- [What is required] Output exactly the lines from the first one down to the line containing "from mathutils import Vector, Matrix", inclusive.

- [Scene script records]
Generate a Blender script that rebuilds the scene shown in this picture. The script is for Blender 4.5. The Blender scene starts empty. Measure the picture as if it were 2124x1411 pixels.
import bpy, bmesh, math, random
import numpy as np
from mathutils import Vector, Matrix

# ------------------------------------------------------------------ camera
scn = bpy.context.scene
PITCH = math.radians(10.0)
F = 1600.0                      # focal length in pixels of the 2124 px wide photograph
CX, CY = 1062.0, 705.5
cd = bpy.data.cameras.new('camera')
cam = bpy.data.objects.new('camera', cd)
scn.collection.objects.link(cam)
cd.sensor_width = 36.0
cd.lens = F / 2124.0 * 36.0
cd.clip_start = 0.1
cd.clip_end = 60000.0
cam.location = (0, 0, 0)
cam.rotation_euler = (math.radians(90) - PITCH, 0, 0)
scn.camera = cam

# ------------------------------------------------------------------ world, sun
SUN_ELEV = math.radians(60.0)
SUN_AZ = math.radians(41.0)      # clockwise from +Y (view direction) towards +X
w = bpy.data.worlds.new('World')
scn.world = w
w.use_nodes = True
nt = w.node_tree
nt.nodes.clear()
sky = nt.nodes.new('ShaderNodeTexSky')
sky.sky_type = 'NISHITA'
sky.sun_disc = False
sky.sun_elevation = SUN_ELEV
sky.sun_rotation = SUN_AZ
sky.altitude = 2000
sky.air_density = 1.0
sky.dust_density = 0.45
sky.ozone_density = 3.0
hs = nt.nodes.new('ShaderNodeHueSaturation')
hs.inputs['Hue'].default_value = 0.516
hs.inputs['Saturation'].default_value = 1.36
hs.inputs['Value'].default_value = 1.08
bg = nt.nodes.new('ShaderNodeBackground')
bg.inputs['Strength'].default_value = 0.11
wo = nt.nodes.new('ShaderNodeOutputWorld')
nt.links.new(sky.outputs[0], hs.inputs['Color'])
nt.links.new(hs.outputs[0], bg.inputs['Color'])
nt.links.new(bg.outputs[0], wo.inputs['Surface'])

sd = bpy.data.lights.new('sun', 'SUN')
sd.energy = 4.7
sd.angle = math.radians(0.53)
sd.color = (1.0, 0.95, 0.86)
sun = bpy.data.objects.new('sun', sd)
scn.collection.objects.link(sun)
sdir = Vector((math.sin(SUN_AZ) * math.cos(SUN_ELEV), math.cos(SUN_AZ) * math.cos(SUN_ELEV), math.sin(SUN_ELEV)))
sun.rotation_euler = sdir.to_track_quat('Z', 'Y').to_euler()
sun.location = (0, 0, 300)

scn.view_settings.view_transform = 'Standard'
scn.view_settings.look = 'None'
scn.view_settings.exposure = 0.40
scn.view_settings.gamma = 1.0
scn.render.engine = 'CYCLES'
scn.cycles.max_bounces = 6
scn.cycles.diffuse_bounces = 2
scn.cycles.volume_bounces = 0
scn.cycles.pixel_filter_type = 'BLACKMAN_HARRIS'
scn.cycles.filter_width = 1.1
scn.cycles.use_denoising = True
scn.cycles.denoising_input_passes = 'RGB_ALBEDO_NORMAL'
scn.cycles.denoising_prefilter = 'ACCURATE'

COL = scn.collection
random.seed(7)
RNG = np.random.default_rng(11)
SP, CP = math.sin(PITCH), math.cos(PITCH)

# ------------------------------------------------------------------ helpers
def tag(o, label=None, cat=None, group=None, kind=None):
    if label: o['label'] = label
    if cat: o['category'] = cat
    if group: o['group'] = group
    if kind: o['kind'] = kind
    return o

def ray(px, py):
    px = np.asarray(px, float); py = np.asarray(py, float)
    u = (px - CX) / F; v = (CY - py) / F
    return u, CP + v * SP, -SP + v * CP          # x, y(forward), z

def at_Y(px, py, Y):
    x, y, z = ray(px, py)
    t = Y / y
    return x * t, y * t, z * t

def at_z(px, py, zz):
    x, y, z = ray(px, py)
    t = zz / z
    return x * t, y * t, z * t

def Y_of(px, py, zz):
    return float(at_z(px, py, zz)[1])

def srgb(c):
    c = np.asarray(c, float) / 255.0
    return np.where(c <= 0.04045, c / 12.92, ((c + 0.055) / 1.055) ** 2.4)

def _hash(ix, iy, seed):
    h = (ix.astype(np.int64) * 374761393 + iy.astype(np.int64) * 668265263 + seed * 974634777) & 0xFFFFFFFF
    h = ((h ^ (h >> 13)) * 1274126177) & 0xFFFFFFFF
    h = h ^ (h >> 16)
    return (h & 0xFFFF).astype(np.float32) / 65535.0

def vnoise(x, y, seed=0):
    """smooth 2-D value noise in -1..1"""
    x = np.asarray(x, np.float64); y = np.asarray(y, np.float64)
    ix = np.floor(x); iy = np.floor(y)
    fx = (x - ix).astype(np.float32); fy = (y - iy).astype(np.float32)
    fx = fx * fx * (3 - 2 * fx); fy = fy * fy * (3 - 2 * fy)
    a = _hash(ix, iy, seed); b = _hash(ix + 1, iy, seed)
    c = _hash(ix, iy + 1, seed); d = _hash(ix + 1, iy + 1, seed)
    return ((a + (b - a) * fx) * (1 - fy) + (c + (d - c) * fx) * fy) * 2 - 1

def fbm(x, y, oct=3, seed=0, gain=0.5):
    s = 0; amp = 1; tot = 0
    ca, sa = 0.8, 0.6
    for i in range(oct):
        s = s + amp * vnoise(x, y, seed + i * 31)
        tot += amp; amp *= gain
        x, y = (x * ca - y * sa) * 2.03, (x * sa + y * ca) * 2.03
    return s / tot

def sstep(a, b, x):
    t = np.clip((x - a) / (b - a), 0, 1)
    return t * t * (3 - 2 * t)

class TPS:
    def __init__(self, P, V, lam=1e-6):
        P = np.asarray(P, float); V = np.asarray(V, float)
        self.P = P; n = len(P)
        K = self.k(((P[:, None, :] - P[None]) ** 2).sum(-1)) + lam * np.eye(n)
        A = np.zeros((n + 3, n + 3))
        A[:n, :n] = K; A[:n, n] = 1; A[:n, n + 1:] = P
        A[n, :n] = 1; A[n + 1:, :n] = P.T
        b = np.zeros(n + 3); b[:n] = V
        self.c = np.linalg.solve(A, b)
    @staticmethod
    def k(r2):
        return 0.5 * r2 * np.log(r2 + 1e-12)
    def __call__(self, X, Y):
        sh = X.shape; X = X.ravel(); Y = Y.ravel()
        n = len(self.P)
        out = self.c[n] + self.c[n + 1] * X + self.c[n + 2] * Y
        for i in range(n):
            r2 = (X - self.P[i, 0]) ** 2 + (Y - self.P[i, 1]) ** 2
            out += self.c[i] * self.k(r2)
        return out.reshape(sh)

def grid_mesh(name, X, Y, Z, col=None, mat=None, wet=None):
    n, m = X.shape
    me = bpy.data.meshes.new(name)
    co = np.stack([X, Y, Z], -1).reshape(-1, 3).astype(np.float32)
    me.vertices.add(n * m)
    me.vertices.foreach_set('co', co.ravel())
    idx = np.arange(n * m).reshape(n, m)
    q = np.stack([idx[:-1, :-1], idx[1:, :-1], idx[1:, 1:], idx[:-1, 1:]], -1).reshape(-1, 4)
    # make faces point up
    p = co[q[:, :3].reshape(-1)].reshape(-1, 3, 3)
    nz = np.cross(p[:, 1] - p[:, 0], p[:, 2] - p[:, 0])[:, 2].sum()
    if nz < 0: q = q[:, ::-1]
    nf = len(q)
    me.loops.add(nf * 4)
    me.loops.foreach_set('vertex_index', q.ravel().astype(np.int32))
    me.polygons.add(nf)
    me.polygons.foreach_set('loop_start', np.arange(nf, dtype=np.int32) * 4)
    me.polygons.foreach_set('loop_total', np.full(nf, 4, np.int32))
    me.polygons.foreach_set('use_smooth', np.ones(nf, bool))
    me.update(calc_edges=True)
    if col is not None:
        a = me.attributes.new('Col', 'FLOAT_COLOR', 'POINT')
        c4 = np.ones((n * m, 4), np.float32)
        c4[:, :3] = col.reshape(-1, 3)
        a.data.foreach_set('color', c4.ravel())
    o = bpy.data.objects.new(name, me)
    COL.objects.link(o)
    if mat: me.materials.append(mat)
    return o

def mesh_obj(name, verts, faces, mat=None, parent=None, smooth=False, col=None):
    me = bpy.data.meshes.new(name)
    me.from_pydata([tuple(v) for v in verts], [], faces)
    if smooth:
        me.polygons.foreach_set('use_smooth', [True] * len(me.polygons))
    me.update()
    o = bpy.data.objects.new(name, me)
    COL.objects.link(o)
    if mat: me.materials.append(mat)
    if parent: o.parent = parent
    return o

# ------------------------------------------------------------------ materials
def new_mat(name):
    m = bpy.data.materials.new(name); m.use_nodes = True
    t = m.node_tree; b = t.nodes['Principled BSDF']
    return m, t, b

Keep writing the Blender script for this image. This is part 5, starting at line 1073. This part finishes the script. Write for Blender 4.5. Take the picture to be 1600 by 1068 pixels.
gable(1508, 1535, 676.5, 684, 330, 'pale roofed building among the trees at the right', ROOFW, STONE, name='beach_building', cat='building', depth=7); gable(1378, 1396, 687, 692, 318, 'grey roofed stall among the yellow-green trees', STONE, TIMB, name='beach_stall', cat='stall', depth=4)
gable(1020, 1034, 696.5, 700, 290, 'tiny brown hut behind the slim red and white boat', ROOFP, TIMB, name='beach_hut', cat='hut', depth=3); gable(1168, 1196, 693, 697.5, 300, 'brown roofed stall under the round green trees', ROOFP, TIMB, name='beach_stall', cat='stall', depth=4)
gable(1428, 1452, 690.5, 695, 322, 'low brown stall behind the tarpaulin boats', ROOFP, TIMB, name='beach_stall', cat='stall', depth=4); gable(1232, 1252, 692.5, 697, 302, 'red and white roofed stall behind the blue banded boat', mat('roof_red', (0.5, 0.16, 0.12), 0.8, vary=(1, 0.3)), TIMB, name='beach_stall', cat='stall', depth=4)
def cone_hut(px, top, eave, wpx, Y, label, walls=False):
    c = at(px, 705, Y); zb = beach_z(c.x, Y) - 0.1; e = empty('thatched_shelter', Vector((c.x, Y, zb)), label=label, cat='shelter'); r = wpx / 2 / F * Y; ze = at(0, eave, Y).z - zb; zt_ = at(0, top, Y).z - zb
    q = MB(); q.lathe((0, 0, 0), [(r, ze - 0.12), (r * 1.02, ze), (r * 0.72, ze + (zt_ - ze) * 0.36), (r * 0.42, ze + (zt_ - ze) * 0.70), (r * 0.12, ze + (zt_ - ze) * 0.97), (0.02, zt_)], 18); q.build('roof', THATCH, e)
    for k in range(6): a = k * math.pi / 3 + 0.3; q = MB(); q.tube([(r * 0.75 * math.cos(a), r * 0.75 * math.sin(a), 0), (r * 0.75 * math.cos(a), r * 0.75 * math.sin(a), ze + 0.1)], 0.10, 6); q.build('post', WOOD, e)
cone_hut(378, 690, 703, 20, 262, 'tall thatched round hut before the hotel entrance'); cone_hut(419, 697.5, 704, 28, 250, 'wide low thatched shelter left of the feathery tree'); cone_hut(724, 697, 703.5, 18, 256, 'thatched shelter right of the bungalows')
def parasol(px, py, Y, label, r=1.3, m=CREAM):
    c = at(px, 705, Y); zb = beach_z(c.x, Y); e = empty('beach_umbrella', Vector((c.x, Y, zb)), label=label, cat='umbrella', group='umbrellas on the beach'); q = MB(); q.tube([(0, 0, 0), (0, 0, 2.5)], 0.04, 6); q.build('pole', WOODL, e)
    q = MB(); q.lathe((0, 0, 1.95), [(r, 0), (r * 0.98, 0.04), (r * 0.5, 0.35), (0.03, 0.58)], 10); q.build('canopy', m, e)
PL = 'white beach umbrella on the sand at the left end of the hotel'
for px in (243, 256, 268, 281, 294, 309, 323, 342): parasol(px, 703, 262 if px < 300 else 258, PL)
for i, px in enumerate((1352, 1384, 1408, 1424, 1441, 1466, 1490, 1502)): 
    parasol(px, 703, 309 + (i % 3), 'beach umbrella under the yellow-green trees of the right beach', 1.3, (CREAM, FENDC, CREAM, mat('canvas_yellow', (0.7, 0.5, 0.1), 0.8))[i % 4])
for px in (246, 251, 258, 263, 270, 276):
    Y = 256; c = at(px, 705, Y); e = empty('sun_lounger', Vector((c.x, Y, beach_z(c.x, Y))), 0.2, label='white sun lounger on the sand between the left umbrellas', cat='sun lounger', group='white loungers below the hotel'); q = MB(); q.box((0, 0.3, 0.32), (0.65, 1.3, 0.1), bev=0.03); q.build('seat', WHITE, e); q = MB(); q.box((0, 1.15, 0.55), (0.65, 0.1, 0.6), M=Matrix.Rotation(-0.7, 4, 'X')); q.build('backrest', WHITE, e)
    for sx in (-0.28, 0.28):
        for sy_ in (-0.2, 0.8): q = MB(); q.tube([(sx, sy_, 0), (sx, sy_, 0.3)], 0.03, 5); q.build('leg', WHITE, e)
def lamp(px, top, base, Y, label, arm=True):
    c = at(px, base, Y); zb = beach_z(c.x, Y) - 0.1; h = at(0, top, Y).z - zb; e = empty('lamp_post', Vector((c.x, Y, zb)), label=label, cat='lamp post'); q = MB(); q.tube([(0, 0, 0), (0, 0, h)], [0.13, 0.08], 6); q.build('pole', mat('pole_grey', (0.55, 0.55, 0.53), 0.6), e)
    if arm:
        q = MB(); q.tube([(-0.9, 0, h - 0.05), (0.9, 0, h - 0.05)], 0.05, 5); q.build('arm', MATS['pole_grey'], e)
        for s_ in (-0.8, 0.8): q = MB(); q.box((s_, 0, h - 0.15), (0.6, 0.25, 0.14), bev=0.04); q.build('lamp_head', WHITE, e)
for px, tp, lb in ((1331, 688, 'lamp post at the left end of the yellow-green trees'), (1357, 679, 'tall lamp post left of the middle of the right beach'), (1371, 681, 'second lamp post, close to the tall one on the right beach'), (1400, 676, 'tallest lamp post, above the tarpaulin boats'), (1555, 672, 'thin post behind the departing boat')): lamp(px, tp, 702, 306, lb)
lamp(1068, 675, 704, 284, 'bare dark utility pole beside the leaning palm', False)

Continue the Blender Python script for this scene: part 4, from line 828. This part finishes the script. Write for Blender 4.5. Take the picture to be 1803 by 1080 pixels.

- [Finished exercise]
Generate a Blender script that rebuilds the scene shown in this picture. The script is for Blender 4.5. The Blender scene starts empty. Measure the picture as if it were 2124x1411 pixels.
import bpy, bmesh, math, random
import numpy as np
from mathutils import Vector, Matrix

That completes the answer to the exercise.